For a little over a year, John and I ran a small jazz series from our old studio on Pape Ave. We called it “Hot Soup” and every month we’d program some of the finest innovators in Toronto’s jazz scene, often alongside dancers and movement improvisers. Each show we’d serve up a new batch of homemade soup we’d whip together the night before like parsnip pear, creamy ginger carrot, stilton cheese and potato leek. It was a weird concept, but it worked. It brought out the most interesting folk: odd, intelligent recluses, old men with elbow patches, young, bright-eyed jazz majors, starving artist types, our local neighbourhood crazies, and people who just loved soup.
Naturally, while in Chicago, we were eager to visit a jazz club (a major to-do on our list). And not just any jazz club, one of the most notorious and sophisticated in the city. During the roaring 20’s, The Green Mill was known as mobster territory; some of the greatest jazz musicians of the 20th century would co-mingle with guys like Al Capone and “Machinegun” Jack McGurn (who at that time owned 25% of the club).
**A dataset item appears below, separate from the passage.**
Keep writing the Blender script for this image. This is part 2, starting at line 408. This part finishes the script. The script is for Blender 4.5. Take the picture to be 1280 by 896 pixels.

During the 30’s and 40’s, the club would play heady mixes of swing and dance, sending people into sweaty tizzies till the wee hours.
To this day, the club still maintains that old prohibition-era, speakeasy ambience. The decor is ornate; the overall mood, casually classy; the lighting, warm and rich. It was everything we could have imagined an old Chicago jazz bar to be. Shout out to the Victor Goines Quartet, who played an exceptionally smooth and sultry set that night.